**Given information:**
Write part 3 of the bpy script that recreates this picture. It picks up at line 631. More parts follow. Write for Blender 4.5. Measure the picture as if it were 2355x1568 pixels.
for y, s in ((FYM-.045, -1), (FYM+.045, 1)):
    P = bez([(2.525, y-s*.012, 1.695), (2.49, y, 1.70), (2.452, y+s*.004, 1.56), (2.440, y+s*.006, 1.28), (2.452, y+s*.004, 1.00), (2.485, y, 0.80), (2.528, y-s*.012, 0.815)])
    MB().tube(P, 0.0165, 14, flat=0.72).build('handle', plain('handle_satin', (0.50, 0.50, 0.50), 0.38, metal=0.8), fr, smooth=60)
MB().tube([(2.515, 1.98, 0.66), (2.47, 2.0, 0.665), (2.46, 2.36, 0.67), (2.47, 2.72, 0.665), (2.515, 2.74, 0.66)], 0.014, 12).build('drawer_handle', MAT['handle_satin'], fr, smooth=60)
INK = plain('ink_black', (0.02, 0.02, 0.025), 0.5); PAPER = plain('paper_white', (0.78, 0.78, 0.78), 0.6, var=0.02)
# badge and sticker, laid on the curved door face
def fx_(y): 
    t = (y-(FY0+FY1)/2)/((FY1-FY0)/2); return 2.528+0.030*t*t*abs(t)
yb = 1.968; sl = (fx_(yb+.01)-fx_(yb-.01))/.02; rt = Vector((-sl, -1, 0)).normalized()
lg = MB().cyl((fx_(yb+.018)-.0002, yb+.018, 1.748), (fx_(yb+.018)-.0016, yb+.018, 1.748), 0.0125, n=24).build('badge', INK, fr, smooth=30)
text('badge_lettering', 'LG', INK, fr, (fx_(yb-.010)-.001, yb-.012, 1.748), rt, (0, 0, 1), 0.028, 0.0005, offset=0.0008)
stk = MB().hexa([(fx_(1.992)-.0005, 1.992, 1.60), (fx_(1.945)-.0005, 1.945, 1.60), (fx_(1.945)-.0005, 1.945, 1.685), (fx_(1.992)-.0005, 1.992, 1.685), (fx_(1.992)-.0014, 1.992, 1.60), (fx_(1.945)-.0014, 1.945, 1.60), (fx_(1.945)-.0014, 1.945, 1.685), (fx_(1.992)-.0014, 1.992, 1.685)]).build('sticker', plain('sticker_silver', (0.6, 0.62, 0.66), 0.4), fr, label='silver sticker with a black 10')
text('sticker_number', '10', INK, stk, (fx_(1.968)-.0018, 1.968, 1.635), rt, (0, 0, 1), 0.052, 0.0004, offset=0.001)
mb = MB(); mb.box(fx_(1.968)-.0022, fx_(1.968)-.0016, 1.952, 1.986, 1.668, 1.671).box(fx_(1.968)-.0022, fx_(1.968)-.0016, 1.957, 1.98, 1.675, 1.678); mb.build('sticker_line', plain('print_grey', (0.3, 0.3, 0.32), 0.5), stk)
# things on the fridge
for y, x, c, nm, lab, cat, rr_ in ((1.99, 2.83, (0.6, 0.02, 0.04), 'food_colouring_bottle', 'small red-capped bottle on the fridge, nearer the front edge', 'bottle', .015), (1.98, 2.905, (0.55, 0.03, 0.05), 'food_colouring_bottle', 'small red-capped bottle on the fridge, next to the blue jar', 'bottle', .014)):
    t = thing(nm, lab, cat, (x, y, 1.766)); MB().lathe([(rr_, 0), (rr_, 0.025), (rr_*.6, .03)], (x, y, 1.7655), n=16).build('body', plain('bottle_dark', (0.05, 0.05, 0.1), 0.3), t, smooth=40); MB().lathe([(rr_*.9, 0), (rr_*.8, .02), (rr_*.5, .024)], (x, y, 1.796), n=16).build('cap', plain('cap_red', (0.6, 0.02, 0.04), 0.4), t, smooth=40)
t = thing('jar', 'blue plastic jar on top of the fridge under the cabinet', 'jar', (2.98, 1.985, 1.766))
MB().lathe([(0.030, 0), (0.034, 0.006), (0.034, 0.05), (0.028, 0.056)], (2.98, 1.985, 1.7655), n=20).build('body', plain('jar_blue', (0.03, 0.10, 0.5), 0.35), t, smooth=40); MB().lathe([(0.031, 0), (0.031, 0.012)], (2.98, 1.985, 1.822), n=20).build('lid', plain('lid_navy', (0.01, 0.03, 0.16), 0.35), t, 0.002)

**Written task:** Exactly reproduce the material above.

**Answer to this task:**
Write part 3 of the bpy script that recreates this picture. It picks up at line 631. More parts follow. Write for Blender 4.5. Measure the picture as if it were 2355x1568 pixels.
for y, s in ((FYM-.045, -1), (FYM+.045, 1)):
    P = bez([(2.525, y-s*.012, 1.695), (2.49, y, 1.70), (2.452, y+s*.004, 1.56), (2.440, y+s*.006, 1.28), (2.452, y+s*.004, 1.00), (2.485, y, 0.80), (2.528, y-s*.012, 0.815)])
    MB().tube(P, 0.0165, 14, flat=0.72).build('handle', plain('handle_satin', (0.50, 0.50, 0.50), 0.38, metal=0.8), fr, smooth=60)
MB().tube([(2.515, 1.98, 0.66), (2.47, 2.0, 0.665), (2.46, 2.36, 0.67), (2.47, 2.72, 0.665), (2.515, 2.74, 0.66)], 0.014, 12).build('drawer_handle', MAT['handle_satin'], fr, smooth=60)
INK = plain('ink_black', (0.02, 0.02, 0.025), 0.5); PAPER = plain('paper_white', (0.78, 0.78, 0.78), 0.6, var=0.02)
# badge and sticker, laid on the curved door face
def fx_(y): 
    t = (y-(FY0+FY1)/2)/((FY1-FY0)/2); return 2.528+0.030*t*t*abs(t)
yb = 1.968; sl = (fx_(yb+.01)-fx_(yb-.01))/.02; rt = Vector((-sl, -1, 0)).normalized()
lg = MB().cyl((fx_(yb+.018)-.0002, yb+.018, 1.748), (fx_(yb+.018)-.0016, yb+.018, 1.748), 0.0125, n=24).build('badge', INK, fr, smooth=30)
text('badge_lettering', 'LG', INK, fr, (fx_(yb-.010)-.001, yb-.012, 1.748), rt, (0, 0, 1), 0.028, 0.0005, offset=0.0008)
stk = MB().hexa([(fx_(1.992)-.0005, 1.992, 1.60), (fx_(1.945)-.0005, 1.945, 1.60), (fx_(1.945)-.0005, 1.945, 1.685), (fx_(1.992)-.0005, 1.992, 1.685), (fx_(1.992)-.0014, 1.992, 1.60), (fx_(1.945)-.0014, 1.945, 1.60), (fx_(1.945)-.0014, 1.945, 1.685), (fx_(1.992)-.0014, 1.992, 1.685)]).build('sticker', plain('sticker_silver', (0.6, 0.62, 0.66), 0.4), fr, label='silver sticker with a black 10')
text('sticker_number', '10', INK, stk, (fx_(1.968)-.0018, 1.968, 1.635), rt, (0, 0, 1), 0.052, 0.0004, offset=0.001)
mb = MB(); mb.box(fx_(1.968)-.0022, fx_(1.968)-.0016, 1.952, 1.986, 1.668, 1.671).box(fx_(1.968)-.0022, fx_(1.968)-.0016, 1.957, 1.98, 1.675, 1.678); mb.build('sticker_line', plain('print_grey', (0.3, 0.3, 0.32), 0.5), stk)
# things on the fridge
for y, x, c, nm, lab, cat, rr_ in ((1.99, 2.83, (0.6, 0.02, 0.04), 'food_colouring_bottle', 'small red-capped bottle on the fridge, nearer the front edge', 'bottle', .015), (1.98, 2.905, (0.55, 0.03, 0.05), 'food_colouring_bottle', 'small red-capped bottle on the fridge, next to the blue jar', 'bottle', .014)):
    t = thing(nm, lab, cat, (x, y, 1.766)); MB().lathe([(rr_, 0), (rr_, 0.025), (rr_*.6, .03)], (x, y, 1.7655), n=16).build('body', plain('bottle_dark', (0.05, 0.05, 0.1), 0.3), t, smooth=40); MB().lathe([(rr_*.9, 0), (rr_*.8, .02), (rr_*.5, .024)], (x, y, 1.796), n=16).build('cap', plain('cap_red', (0.6, 0.02, 0.04), 0.4), t, smooth=40)
t = thing('jar', 'blue plastic jar on top of the fridge under the cabinet', 'jar', (2.98, 1.985, 1.766))
MB().lathe([(0.030, 0), (0.034, 0.006), (0.034, 0.05), (0.028, 0.056)], (2.98, 1.985, 1.7655), n=20).build('body', plain('jar_blue', (0.03, 0.10, 0.5), 0.35), t, smooth=40); MB().lathe([(0.031, 0), (0.031, 0.012)], (2.98, 1.985, 1.822), n=20).build('lid', plain('lid_navy', (0.01, 0.03, 0.16), 0.35), t, 0.002)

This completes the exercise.